A morning boat ride on the Ganges across the ghats is a popular tourist attraction. The extensive stretches of ghats in Varanasi enhance the riverfront with a multitude of shrines, temples and palaces built tier on tier above the water's edge, including the famous ‘Kashi Vishwanath’ temple, dedicated to the Hindu God Shiva. 

As we sat on the ghats, gorging on steaming hot ‘Alu Puri’ watching the ‘Sadhus’ (sages) take their holy dips, I couldn’t help but fathom, how my cloth would look on them! I quickly removed my scarf and draped it on a ‘Sadhu’ standing nearby, who happily obliged and posed for pictures. A few more gathered and soon we had an audience. Our pleasure trip was now turning into a little business expedition.

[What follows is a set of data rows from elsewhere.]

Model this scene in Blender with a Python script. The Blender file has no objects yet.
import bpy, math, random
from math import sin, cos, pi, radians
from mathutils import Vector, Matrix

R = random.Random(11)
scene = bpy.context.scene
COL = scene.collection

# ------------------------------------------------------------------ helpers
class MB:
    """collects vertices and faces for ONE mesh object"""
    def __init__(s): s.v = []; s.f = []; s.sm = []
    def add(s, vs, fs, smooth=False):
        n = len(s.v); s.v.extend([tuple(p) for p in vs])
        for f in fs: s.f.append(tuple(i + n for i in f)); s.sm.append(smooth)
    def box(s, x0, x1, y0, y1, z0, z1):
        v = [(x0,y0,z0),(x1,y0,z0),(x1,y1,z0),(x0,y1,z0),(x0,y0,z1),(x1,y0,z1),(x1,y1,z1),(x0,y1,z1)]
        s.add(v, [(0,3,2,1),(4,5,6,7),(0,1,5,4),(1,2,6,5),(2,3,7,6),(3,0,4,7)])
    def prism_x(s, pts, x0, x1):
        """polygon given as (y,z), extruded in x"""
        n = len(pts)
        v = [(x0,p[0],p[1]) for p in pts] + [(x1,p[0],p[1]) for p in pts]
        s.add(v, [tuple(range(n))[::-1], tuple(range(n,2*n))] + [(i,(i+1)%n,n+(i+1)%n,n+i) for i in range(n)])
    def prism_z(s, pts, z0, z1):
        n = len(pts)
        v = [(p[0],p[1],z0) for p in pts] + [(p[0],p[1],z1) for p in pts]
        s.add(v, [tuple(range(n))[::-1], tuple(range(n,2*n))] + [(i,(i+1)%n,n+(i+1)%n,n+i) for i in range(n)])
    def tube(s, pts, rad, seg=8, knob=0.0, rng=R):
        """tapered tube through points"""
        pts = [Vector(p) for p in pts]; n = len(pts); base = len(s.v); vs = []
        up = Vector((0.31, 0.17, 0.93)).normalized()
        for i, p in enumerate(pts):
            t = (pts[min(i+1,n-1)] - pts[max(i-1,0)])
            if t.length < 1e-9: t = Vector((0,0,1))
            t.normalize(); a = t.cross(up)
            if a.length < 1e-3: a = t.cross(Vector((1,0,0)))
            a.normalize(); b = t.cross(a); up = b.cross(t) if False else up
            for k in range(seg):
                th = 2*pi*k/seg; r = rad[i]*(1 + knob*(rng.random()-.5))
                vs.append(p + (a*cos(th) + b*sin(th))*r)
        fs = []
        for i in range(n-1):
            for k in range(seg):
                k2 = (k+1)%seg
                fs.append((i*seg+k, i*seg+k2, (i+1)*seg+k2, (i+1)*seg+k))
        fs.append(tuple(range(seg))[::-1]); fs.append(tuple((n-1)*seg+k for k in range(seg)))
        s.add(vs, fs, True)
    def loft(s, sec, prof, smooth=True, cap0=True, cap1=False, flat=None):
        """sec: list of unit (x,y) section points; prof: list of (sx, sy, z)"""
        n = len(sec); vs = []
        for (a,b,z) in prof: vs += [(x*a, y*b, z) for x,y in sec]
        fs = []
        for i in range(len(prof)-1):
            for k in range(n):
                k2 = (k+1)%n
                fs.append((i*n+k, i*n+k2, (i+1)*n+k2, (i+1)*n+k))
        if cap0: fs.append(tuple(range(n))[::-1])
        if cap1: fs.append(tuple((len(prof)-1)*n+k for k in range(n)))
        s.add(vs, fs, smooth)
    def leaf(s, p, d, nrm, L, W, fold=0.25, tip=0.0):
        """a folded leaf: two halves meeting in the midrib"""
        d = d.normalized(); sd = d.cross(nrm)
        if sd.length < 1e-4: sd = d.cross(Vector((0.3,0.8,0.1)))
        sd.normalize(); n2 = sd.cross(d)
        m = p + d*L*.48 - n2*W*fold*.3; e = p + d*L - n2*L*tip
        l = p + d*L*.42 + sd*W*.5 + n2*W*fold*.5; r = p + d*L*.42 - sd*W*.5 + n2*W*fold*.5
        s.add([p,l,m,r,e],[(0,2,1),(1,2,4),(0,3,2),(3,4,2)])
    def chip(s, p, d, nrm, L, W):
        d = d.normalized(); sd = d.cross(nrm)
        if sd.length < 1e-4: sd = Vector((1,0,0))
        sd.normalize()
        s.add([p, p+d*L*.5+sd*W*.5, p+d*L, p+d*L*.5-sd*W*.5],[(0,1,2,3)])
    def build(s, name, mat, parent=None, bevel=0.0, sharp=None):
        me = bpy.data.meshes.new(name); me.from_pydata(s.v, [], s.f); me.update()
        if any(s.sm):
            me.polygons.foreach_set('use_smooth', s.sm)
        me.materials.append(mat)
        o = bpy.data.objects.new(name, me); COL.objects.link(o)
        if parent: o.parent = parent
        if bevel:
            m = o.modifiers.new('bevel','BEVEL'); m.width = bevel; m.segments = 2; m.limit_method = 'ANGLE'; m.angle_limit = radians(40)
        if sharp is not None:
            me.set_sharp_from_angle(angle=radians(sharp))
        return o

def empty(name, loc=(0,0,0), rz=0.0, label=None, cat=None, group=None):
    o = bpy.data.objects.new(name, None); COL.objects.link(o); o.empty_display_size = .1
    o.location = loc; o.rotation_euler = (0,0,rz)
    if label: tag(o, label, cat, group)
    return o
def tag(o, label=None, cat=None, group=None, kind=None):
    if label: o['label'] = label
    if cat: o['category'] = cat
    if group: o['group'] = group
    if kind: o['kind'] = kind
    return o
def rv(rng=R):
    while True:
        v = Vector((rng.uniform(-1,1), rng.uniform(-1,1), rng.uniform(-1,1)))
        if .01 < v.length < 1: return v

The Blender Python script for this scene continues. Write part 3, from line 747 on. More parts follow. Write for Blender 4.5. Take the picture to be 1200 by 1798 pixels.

We went there during November-December to be a part of the ‘Ganga Mahotsav’ or the Ganges festival. On this occasion, thousands of pilgrims gather on the banks of the ghats to light small lamps and set them afloat on the river. On Maha Shivratri, a procession of Lord Shiva proceeds from the ‘Mahamrityunjaya’ to the ‘Kashi Vishwanath’ temple. Every single day at dusk, most ghats have Hindu priests performing the ‘Ganga Aarti’. It is one of the must-see activities on every traveller’s itinerary.

The priests in-charge of performing the ‘Aarti’ prepare the set up by gathering elevated planks, layered brass lamps, idol of Ganga Devi, flowers, incense sticks, conch shells and other ritual paraphernalia. We eagerly stood along the banks with the other devotees, while few others took a boat ride from the opposite side of the river, to witness the awe-inspiring spectacle. It begins by lighting up the multi-tiered ceremonial brass lamps followed by a well synchronised rhythmic chanting of the holy mantras. While some of the priests blow the conch shells to sanctify the atmosphere, others begin waving the incense sticks to worship Mother Ganga. Once the goosebump inducing ‘Aarti’ is over, there is more of Sattva or purity in the air.